‘Untouchable’ Sends Man Under the Cloth

Speaking by telephone Mon­day from a Kandal province pagoda, a Phnom Penh anti-terrorist police official recounted how he feared for his life after a guns-drawn run-in with the son of Hing Bunheang, deputy commander of Prime Minister Hun Sen’s special bodyguard unit.

Pheng Vannak, deputy chief of the municipal anti-terrorist police, said he donned a robe and shaved his head after Heng Chamroeun and his companions threatened him Friday and police refused to properly investigate the incident.

Pheng Vannak said he was driving to his house in Kandal’s Takhmau district at about 7 pm when he noticed a Lexus sports utility vehicle overtaking him.

He said the Lexus passed him, blaring its horn and nearly running him off the road, before swerving to a halt on the road’s shoulder.

Pheng Vannak said he parked behind the offending vehicle, which had civilian plates, and ap­proached it on foot.

But as he neared, the tinted windows dropped to reveal four guns trained on him, he said.

“When I saw the guns, I bowed and apologized and asked them to go ahead. They shouted, ‘If you don’t want to die, go away.’”

Pheng Vannak went away, to Takhmau district police station, where he reported the incident and the Lexus’ license plate number.

He said police told him that he had just met Hing Chamroeun, owner of the Lexus and the house in front of which it had parked.
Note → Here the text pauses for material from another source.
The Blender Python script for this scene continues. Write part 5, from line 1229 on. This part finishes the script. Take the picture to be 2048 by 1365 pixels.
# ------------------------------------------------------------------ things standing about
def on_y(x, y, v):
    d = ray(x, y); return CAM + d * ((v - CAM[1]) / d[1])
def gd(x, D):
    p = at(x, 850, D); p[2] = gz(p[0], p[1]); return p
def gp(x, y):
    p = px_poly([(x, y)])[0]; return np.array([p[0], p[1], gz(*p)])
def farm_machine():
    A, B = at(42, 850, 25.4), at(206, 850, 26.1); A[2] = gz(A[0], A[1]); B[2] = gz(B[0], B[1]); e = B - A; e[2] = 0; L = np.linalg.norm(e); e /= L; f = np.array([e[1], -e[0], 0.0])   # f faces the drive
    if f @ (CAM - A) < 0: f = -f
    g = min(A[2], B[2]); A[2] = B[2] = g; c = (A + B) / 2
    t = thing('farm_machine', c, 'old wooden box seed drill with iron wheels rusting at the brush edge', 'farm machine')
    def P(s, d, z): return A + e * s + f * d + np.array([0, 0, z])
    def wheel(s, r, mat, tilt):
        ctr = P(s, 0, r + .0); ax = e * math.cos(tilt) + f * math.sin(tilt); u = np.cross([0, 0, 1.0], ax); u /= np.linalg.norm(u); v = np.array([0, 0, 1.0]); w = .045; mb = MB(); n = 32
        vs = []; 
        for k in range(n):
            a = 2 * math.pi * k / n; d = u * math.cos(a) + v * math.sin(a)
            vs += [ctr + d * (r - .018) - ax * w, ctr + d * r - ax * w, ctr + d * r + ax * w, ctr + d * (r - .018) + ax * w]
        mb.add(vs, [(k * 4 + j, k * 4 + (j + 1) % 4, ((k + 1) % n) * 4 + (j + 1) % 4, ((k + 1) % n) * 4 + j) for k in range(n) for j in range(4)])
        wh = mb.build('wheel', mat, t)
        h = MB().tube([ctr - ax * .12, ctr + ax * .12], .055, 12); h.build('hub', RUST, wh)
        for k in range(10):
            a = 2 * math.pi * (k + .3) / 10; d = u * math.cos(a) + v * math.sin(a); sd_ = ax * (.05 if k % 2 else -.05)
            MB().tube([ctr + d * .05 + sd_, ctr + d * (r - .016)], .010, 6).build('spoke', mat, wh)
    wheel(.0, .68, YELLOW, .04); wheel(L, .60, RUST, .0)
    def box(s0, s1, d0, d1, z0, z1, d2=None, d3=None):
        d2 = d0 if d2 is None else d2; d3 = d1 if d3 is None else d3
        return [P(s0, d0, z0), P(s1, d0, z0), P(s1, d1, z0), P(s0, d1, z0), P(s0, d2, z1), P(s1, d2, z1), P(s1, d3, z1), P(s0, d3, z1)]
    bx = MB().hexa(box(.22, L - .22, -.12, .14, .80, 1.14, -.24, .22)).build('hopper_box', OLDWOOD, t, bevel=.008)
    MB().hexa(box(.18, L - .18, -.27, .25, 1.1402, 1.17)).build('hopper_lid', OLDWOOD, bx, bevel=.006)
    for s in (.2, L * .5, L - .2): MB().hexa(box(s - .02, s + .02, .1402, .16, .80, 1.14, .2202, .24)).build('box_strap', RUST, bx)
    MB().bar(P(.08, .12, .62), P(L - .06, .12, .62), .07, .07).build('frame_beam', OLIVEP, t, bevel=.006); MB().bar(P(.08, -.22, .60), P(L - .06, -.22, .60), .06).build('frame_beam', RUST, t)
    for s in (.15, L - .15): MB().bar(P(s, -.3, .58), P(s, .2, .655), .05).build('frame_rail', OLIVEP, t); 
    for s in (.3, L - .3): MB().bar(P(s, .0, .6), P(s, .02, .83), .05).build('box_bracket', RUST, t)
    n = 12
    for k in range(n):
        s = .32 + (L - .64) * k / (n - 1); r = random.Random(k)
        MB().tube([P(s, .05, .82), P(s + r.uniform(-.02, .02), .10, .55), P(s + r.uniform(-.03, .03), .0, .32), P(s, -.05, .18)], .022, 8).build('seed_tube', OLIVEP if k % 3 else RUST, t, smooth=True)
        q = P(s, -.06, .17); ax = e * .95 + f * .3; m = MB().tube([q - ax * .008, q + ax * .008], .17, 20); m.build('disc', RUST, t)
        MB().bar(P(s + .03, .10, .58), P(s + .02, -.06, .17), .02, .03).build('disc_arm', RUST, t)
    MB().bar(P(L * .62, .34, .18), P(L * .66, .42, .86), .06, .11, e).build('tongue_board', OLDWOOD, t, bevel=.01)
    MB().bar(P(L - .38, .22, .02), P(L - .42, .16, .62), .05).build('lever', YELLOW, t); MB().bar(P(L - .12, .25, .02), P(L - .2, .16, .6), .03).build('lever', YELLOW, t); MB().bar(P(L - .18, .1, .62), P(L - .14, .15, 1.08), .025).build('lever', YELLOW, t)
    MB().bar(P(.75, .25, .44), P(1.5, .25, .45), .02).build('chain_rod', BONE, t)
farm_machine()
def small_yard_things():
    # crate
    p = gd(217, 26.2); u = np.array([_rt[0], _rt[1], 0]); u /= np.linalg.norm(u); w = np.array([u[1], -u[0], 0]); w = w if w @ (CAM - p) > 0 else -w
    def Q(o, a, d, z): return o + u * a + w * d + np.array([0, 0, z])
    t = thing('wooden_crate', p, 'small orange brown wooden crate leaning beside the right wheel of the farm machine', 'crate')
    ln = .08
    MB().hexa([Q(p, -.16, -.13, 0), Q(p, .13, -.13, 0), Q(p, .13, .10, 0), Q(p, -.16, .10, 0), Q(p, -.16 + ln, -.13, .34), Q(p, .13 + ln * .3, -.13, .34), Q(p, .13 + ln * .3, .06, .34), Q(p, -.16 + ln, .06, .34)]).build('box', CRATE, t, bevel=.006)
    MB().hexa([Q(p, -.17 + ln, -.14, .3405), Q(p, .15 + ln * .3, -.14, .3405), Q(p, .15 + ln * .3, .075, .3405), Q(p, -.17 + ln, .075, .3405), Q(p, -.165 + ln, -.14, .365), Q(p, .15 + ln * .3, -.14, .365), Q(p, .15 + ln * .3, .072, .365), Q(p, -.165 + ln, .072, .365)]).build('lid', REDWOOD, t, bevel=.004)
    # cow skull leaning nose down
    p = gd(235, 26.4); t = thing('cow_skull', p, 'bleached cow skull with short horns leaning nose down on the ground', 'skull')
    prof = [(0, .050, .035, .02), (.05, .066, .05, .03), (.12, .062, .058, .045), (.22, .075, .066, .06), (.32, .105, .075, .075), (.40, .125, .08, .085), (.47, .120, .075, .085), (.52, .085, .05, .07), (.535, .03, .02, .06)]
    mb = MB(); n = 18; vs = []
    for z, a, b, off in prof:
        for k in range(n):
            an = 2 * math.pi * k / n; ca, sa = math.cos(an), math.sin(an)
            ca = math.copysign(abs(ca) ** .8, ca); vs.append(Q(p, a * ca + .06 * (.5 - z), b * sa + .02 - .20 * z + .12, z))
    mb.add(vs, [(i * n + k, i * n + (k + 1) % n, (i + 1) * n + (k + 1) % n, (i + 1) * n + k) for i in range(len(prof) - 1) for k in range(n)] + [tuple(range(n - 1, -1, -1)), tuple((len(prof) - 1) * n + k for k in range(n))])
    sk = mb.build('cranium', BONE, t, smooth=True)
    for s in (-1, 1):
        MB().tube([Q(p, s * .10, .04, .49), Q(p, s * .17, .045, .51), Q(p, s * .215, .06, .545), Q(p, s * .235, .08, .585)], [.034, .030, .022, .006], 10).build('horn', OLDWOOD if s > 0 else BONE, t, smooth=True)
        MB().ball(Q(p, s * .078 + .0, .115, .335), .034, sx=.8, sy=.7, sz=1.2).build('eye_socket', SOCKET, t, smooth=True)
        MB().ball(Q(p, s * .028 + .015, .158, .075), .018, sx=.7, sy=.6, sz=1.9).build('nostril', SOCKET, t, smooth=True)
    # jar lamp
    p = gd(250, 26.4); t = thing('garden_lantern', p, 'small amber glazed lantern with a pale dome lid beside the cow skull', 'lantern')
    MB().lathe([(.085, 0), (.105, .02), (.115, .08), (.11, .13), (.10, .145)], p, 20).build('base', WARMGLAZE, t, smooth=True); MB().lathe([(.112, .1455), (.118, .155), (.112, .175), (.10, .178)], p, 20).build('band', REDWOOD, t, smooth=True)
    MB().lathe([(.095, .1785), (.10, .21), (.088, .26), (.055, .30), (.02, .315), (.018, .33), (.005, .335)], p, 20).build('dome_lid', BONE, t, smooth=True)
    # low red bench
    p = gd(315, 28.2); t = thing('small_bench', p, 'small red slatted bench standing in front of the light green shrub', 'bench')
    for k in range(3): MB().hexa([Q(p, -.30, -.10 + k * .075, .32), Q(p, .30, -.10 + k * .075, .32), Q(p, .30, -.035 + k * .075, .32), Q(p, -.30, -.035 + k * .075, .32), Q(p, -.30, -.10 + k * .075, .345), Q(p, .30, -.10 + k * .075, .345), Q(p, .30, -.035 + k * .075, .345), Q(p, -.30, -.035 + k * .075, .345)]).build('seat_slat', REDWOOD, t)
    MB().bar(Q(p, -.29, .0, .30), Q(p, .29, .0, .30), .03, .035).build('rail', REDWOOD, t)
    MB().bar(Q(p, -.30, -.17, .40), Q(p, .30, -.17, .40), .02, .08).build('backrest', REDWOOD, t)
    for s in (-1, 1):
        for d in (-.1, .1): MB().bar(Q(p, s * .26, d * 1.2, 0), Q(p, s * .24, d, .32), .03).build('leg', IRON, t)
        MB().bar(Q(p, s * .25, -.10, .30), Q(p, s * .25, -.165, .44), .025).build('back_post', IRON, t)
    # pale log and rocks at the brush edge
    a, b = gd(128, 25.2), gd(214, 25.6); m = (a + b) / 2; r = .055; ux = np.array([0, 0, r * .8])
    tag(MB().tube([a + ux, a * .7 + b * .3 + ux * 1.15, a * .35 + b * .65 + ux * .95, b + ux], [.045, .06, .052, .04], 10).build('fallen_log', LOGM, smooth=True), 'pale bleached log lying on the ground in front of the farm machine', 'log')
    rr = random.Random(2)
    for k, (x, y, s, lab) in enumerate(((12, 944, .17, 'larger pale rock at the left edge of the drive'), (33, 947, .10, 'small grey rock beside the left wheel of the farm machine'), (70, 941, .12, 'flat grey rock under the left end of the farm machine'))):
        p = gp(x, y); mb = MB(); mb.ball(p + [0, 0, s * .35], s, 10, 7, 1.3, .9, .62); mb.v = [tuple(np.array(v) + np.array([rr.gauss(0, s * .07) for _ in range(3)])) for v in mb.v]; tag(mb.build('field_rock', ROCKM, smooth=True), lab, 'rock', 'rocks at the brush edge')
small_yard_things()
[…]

They told him Hing Chamroeun was “untouchable,” he said.

Nonetheless, one police official accompanied Pheng Vannak on motorbikes to Hing Chamroeun’s house. But bodyguards outside the house saw them approaching and went for AK-47 rifles and K-54 handguns, urging each other to “kill them,” Pheng Vannak said.

Pheng Vannak and the policeman fled.

Takhmau district police Chief Song Morystia confirmed Mon­day that his department received a verbal complaint from Pheng Vannak but said there would be no investigation unless a written complaint is filed. “I sent my officer up [to Hing Chamroeun’s house] but he has not reported anything to me yet,” he said.

District Penal Police Chief Real Ream confirmed that an officer was sent to Hing Chamroeun’s house to investigate Pheng Van­nak’s complaint. He also denied having received a report.

A relative of Pheng Vannak, who declined to be named, said he too had accompanied Pheng Van­nak and the district policeman to Hing Chamroeun’s house. He said the bodyguards recognized Pheng Vannak and tried to stop the three men. He said the bodyguards then ran in­side, shouting for guns to kill them.

Numerous officials said Mon­day they did not know how to contact Hing Chamroeun. His father, Hing Bunheang, refused to speak to a reporter.

Huy Piseth, the nominal commander of Hun Sen’s 2,000-strong bodyguard unit, also declined to comment.

Pheng Vannak said he would leave the monastery soon, after notifying rights groups about his predicament, “so that when I disappear or die,” people will know who was responsible.